Great Britain is in the process of building a high speed rail network. It should cut journey times for the great hard-working British public in half. This is a huge capital project and will take many years, and one of the main expenses of the project, apart from the vast quantities of materials, is human toil. And there is the problem. Todays Britain is full of feckless, softheaded, workshy fops who dream of nothing more than to be successful commercial artists who draw cute dogs and open webshops of their twee little ironic teatowels. It wasn’t always like this. Once upon a time British illustration had a backbone. It had bite, class and pathos. No illustrator personified those qualities more than Ronald Searle. In fact Searle is arguably the greatest British illustrator of the 20th century. His illustration in such books as the ‘St. Trinians’ and ‘Molesworth’ series written by Geoffrey Willans is beyond comparison. A sharp satirist and man of great humour, Ronald Searle’s dark wit was honed as he was enslaved on the horrific Siam-Burma Railway as a Japanese prisoner of war in WWII.
He barely survived this ordeal – and many of his friends were not so lucky. He used his drawing skills to help him survive in the P.O.W. camp, trading his drawings for cigarettes and food with his captors.
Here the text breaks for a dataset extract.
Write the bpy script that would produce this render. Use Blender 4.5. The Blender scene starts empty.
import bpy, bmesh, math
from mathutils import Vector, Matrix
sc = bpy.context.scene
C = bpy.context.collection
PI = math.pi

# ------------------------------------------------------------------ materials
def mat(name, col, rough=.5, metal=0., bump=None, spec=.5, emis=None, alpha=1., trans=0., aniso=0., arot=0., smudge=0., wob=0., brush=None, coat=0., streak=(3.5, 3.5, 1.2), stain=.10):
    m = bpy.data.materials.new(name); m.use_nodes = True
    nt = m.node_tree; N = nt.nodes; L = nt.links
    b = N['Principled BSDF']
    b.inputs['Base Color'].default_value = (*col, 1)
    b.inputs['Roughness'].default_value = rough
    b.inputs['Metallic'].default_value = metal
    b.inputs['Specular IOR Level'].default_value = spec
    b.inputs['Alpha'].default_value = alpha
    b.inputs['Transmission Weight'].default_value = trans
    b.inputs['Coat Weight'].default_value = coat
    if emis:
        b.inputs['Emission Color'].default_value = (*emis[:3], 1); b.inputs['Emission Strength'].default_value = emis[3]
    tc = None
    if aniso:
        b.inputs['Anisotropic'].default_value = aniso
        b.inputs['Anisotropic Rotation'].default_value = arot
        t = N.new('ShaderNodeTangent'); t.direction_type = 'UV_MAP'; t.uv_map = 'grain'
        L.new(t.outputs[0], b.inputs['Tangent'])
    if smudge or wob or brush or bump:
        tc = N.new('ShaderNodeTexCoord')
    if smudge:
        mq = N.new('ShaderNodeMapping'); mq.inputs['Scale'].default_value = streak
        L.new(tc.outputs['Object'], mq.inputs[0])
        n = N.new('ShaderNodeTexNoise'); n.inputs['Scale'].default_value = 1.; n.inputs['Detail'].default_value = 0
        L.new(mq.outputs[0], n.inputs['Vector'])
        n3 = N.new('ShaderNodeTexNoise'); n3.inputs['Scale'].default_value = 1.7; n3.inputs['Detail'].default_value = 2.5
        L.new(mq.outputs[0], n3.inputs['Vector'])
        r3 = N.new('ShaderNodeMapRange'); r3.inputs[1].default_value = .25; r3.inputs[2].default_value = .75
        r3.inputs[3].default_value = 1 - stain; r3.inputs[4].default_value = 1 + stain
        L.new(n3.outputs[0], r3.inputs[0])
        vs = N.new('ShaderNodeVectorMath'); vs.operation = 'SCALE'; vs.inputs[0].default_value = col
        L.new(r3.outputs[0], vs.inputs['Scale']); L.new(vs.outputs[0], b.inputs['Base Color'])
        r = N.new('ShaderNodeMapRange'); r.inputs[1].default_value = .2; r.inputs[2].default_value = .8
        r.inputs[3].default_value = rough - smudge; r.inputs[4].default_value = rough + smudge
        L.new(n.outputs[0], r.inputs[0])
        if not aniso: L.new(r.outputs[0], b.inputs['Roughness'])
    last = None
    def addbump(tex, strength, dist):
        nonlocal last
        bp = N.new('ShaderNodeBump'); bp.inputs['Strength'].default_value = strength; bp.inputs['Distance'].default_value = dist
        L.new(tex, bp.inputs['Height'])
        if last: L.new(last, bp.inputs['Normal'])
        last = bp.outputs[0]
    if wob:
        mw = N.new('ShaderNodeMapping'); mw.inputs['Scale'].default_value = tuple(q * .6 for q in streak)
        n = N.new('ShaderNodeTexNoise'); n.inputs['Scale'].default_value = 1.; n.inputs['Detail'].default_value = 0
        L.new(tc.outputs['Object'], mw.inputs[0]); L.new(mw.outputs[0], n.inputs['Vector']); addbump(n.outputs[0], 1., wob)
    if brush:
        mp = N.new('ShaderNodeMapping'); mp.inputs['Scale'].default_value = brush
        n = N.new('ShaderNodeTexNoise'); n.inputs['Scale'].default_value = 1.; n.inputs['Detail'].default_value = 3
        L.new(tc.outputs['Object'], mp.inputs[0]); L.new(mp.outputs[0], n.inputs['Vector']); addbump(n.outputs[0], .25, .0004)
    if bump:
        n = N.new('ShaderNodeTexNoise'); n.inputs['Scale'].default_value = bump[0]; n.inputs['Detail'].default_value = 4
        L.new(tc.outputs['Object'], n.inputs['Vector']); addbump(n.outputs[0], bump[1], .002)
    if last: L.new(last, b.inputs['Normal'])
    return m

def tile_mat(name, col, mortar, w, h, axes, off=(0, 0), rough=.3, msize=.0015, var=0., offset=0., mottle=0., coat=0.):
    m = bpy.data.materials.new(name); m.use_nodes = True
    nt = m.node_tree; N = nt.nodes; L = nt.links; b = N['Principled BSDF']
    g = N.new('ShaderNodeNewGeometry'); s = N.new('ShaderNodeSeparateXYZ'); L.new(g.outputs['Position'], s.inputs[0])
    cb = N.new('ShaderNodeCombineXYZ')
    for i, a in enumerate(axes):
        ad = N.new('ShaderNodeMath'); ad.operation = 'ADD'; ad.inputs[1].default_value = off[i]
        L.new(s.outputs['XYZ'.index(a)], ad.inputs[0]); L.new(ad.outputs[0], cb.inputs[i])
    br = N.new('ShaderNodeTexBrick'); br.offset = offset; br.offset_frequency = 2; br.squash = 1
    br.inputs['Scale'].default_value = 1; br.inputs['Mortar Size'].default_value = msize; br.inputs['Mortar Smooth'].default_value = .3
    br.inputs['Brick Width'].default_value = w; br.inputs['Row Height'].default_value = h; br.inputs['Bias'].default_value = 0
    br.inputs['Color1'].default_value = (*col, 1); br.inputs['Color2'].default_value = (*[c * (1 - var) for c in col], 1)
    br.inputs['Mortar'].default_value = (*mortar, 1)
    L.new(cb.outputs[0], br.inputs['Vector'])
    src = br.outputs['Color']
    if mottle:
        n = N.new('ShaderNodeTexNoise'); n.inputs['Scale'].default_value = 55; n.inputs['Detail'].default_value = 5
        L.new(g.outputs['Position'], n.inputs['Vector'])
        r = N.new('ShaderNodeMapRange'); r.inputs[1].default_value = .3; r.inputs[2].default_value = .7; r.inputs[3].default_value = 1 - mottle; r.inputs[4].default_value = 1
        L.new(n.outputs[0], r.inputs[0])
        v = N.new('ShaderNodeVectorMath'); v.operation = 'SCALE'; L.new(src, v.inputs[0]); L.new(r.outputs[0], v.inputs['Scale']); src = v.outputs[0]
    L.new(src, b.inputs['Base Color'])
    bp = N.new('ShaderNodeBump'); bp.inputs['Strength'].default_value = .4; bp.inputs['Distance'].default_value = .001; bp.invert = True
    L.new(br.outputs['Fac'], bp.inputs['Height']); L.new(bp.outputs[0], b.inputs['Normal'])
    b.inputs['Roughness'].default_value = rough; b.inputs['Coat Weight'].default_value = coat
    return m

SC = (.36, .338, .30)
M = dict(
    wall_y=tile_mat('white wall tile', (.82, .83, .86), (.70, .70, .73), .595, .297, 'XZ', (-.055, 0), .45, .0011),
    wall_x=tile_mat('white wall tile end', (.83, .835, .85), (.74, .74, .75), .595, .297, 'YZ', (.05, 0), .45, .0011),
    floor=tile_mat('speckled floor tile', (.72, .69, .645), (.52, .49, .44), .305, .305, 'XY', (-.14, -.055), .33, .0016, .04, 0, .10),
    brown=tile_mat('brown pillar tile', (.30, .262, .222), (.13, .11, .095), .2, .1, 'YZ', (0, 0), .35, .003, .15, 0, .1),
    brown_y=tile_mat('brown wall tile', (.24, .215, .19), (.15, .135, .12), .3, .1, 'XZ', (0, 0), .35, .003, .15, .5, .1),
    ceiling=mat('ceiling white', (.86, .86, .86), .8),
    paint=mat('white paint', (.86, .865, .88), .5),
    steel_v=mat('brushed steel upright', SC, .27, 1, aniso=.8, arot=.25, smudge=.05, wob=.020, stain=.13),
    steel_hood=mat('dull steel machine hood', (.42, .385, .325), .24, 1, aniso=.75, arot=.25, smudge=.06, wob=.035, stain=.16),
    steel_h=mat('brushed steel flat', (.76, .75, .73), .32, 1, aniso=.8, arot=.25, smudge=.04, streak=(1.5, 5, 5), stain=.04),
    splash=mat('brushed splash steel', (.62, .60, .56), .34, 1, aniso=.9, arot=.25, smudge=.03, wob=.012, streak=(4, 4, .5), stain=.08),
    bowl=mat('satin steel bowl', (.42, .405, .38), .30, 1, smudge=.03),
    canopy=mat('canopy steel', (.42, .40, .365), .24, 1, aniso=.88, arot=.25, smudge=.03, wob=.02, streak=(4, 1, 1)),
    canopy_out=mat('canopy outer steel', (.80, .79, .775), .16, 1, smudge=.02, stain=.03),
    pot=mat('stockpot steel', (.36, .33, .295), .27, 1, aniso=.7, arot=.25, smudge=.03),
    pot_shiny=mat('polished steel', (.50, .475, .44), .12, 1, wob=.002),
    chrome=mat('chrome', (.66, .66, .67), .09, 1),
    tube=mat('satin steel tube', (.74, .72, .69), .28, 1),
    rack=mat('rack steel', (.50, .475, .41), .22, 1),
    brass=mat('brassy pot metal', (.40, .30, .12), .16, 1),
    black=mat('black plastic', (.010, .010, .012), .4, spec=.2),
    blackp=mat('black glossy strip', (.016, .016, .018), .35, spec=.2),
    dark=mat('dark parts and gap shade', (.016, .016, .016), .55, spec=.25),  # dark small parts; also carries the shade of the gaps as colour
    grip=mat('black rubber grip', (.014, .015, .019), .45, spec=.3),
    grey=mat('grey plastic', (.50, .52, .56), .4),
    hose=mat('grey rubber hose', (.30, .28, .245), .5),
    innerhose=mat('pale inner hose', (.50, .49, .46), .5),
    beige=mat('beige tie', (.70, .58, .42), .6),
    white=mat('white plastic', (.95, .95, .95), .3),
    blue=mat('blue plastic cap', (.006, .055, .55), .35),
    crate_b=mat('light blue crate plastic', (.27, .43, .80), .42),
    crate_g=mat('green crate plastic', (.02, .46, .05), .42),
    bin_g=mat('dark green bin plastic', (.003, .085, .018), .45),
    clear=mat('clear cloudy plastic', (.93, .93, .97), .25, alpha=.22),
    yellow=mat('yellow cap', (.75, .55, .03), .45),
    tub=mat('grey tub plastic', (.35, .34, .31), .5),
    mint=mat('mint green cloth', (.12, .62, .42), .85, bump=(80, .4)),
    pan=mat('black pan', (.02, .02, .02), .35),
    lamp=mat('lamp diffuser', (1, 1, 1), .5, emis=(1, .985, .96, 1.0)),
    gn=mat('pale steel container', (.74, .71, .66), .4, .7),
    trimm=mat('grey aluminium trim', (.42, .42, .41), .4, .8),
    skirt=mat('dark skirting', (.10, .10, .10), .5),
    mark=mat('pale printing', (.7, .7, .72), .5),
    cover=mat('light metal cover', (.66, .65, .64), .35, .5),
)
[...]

Instead of educating illustrators in art college and leaving them with huge debts, why not instead put them to work on the HS2 high-speed railway? They could be clapped in chains, given a pencil stub and toilet paper to draw on as they dig embankments with a teaspoon and eat instant noodles from a hubcap. And at the end we’d have a high-speed railway that will make the French seethe with jealousy, plus a crack team of satirical illustrators to make Britain proud again.